Written exercise:
Transcribe the listing verbatim. Do not carry over any pictures.

Data:
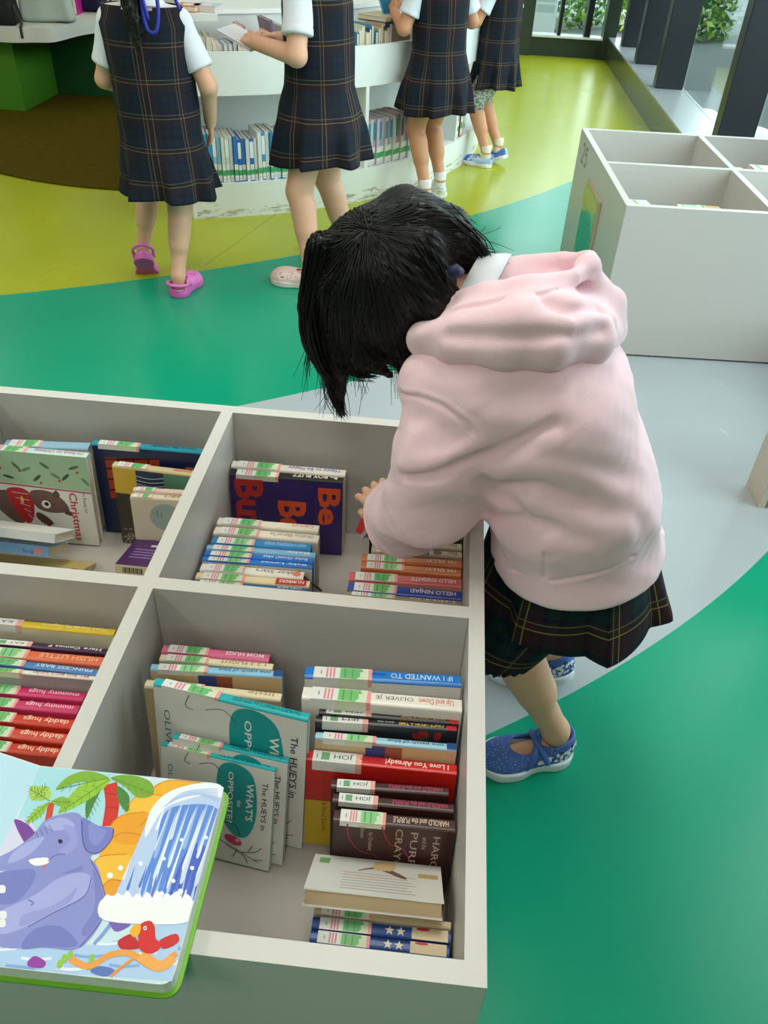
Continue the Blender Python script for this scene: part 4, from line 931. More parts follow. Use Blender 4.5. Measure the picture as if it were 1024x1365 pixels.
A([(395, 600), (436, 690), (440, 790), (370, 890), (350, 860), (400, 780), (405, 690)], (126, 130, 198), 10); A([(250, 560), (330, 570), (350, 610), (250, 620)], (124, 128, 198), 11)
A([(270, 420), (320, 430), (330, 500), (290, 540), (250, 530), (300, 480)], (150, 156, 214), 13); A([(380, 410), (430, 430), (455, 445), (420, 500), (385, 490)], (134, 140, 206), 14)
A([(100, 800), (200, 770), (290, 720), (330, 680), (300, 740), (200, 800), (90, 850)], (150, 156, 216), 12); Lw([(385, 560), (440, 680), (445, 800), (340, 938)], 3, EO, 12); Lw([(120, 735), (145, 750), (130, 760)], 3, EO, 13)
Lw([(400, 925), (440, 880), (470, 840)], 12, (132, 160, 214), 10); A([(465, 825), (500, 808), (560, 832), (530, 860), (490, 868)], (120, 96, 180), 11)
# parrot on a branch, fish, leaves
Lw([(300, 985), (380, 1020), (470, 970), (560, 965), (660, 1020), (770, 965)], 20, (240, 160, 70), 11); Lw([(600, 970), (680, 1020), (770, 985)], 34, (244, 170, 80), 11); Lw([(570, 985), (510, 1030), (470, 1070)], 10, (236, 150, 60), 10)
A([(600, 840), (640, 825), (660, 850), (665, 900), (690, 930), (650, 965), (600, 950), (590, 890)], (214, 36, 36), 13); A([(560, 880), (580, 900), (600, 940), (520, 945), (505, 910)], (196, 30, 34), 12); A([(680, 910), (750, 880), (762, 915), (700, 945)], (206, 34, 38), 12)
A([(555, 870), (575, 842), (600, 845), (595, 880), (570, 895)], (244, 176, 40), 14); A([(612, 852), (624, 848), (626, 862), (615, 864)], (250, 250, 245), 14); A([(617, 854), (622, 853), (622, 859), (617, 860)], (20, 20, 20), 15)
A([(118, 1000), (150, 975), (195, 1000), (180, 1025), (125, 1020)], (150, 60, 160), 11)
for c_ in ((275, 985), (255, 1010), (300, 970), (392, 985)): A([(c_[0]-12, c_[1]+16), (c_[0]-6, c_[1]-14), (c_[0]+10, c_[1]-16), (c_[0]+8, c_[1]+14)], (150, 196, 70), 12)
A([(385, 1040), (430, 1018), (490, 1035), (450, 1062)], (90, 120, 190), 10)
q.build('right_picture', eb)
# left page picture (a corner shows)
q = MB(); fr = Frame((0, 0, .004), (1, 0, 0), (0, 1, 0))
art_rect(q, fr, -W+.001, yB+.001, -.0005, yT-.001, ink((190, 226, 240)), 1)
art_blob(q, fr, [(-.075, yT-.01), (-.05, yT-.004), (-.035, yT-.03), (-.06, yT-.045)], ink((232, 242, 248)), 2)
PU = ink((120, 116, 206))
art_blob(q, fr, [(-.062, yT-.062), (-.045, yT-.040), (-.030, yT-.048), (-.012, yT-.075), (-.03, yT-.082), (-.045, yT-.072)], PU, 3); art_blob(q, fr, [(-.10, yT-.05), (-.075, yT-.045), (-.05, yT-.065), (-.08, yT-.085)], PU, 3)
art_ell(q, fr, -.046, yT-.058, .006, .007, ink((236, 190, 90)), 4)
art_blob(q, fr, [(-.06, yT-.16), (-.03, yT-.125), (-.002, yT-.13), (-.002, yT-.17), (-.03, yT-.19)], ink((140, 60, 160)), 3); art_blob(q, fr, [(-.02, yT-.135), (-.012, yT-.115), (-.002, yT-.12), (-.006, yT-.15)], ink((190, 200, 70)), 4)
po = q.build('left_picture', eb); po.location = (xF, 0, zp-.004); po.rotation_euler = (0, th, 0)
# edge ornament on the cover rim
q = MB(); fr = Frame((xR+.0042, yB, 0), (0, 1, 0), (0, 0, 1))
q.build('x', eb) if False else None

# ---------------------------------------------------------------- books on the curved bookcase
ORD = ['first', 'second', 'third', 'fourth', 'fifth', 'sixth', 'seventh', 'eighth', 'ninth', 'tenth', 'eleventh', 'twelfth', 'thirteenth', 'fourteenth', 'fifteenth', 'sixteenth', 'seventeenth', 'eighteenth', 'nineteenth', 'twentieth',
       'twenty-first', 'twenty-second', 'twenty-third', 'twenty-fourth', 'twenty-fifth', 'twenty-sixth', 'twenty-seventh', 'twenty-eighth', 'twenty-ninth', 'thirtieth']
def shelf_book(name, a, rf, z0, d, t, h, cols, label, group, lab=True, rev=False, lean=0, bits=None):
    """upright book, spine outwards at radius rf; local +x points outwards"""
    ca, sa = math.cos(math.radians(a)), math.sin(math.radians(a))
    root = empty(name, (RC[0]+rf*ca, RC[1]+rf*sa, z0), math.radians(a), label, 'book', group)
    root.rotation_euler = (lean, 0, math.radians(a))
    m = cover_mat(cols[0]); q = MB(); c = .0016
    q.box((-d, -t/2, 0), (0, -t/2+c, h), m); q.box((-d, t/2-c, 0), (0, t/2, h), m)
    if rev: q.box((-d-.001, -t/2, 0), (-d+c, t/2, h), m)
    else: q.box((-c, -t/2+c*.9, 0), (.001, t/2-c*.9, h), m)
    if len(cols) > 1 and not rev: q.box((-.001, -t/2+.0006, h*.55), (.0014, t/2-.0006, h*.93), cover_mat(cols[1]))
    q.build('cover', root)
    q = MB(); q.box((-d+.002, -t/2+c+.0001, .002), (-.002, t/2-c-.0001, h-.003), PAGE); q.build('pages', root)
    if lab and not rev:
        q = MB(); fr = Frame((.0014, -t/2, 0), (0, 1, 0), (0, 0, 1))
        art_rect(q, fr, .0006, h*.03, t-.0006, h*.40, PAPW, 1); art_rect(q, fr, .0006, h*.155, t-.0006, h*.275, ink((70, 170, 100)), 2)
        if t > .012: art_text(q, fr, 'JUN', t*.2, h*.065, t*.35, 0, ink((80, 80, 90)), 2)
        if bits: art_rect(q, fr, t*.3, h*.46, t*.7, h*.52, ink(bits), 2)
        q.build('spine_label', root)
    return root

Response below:
Continue the Blender Python script for this scene: part 4, from line 931. More parts follow. Use Blender 4.5. Measure the picture as if it were 1024x1365 pixels.
A([(395, 600), (436, 690), (440, 790), (370, 890), (350, 860), (400, 780), (405, 690)], (126, 130, 198), 10); A([(250, 560), (330, 570), (350, 610), (250, 620)], (124, 128, 198), 11)
A([(270, 420), (320, 430), (330, 500), (290, 540), (250, 530), (300, 480)], (150, 156, 214), 13); A([(380, 410), (430, 430), (455, 445), (420, 500), (385, 490)], (134, 140, 206), 14)
A([(100, 800), (200, 770), (290, 720), (330, 680), (300, 740), (200, 800), (90, 850)], (150, 156, 216), 12); Lw([(385, 560), (440, 680), (445, 800), (340, 938)], 3, EO, 12); Lw([(120, 735), (145, 750), (130, 760)], 3, EO, 13)
Lw([(400, 925), (440, 880), (470, 840)], 12, (132, 160, 214), 10); A([(465, 825), (500, 808), (560, 832), (530, 860), (490, 868)], (120, 96, 180), 11)
# parrot on a branch, fish, leaves
Lw([(300, 985), (380, 1020), (470, 970), (560, 965), (660, 1020), (770, 965)], 20, (240, 160, 70), 11); Lw([(600, 970), (680, 1020), (770, 985)], 34, (244, 170, 80), 11); Lw([(570, 985), (510, 1030), (470, 1070)], 10, (236, 150, 60), 10)
A([(600, 840), (640, 825), (660, 850), (665, 900), (690, 930), (650, 965), (600, 950), (590, 890)], (214, 36, 36), 13); A([(560, 880), (580, 900), (600, 940), (520, 945), (505, 910)], (196, 30, 34), 12); A([(680, 910), (750, 880), (762, 915), (700, 945)], (206, 34, 38), 12)
A([(555, 870), (575, 842), (600, 845), (595, 880), (570, 895)], (244, 176, 40), 14); A([(612, 852), (624, 848), (626, 862), (615, 864)], (250, 250, 245), 14); A([(617, 854), (622, 853), (622, 859), (617, 860)], (20, 20, 20), 15)
A([(118, 1000), (150, 975), (195, 1000), (180, 1025), (125, 1020)], (150, 60, 160), 11)
for c_ in ((275, 985), (255, 1010), (300, 970), (392, 985)): A([(c_[0]-12, c_[1]+16), (c_[0]-6, c_[1]-14), (c_[0]+10, c_[1]-16), (c_[0]+8, c_[1]+14)], (150, 196, 70), 12)
A([(385, 1040), (430, 1018), (490, 1035), (450, 1062)], (90, 120, 190), 10)
q.build('right_picture', eb)
# left page picture (a corner shows)
q = MB(); fr = Frame((0, 0, .004), (1, 0, 0), (0, 1, 0))
art_rect(q, fr, -W+.001, yB+.001, -.0005, yT-.001, ink((190, 226, 240)), 1)
art_blob(q, fr, [(-.075, yT-.01), (-.05, yT-.004), (-.035, yT-.03), (-.06, yT-.045)], ink((232, 242, 248)), 2)
PU = ink((120, 116, 206))
art_blob(q, fr, [(-.062, yT-.062), (-.045, yT-.040), (-.030, yT-.048), (-.012, yT-.075), (-.03, yT-.082), (-.045, yT-.072)], PU, 3); art_blob(q, fr, [(-.10, yT-.05), (-.075, yT-.045), (-.05, yT-.065), (-.08, yT-.085)], PU, 3)
art_ell(q, fr, -.046, yT-.058, .006, .007, ink((236, 190, 90)), 4)
art_blob(q, fr, [(-.06, yT-.16), (-.03, yT-.125), (-.002, yT-.13), (-.002, yT-.17), (-.03, yT-.19)], ink((140, 60, 160)), 3); art_blob(q, fr, [(-.02, yT-.135), (-.012, yT-.115), (-.002, yT-.12), (-.006, yT-.15)], ink((190, 200, 70)), 4)
po = q.build('left_picture', eb); po.location = (xF, 0, zp-.004); po.rotation_euler = (0, th, 0)
# edge ornament on the cover rim
q = MB(); fr = Frame((xR+.0042, yB, 0), (0, 1, 0), (0, 0, 1))
q.build('x', eb) if False else None

# ---------------------------------------------------------------- books on the curved bookcase
ORD = ['first', 'second', 'third', 'fourth', 'fifth', 'sixth', 'seventh', 'eighth', 'ninth', 'tenth', 'eleventh', 'twelfth', 'thirteenth', 'fourteenth', 'fifteenth', 'sixteenth', 'seventeenth', 'eighteenth', 'nineteenth', 'twentieth',
       'twenty-first', 'twenty-second', 'twenty-third', 'twenty-fourth', 'twenty-fifth', 'twenty-sixth', 'twenty-seventh', 'twenty-eighth', 'twenty-ninth', 'thirtieth']
def shelf_book(name, a, rf, z0, d, t, h, cols, label, group, lab=True, rev=False, lean=0, bits=None):
    """upright book, spine outwards at radius rf; local +x points outwards"""
    ca, sa = math.cos(math.radians(a)), math.sin(math.radians(a))
    root = empty(name, (RC[0]+rf*ca, RC[1]+rf*sa, z0), math.radians(a), label, 'book', group)
    root.rotation_euler = (lean, 0, math.radians(a))
    m = cover_mat(cols[0]); q = MB(); c = .0016
    q.box((-d, -t/2, 0), (0, -t/2+c, h), m); q.box((-d, t/2-c, 0), (0, t/2, h), m)
    if rev: q.box((-d-.001, -t/2, 0), (-d+c, t/2, h), m)
    else: q.box((-c, -t/2+c*.9, 0), (.001, t/2-c*.9, h), m)
    if len(cols) > 1 and not rev: q.box((-.001, -t/2+.0006, h*.55), (.0014, t/2-.0006, h*.93), cover_mat(cols[1]))
    q.build('cover', root)
    q = MB(); q.box((-d+.002, -t/2+c+.0001, .002), (-.002, t/2-c-.0001, h-.003), PAGE); q.build('pages', root)
    if lab and not rev:
        q = MB(); fr = Frame((.0014, -t/2, 0), (0, 1, 0), (0, 0, 1))
        art_rect(q, fr, .0006, h*.03, t-.0006, h*.40, PAPW, 1); art_rect(q, fr, .0006, h*.155, t-.0006, h*.275, ink((70, 170, 100)), 2)
        if t > .012: art_text(q, fr, 'JUN', t*.2, h*.065, t*.35, 0, ink((80, 80, 90)), 2)
        if bits: art_rect(q, fr, t*.3, h*.46, t*.7, h*.52, ink(bits), 2)
        q.build('spine_label', root)
    return root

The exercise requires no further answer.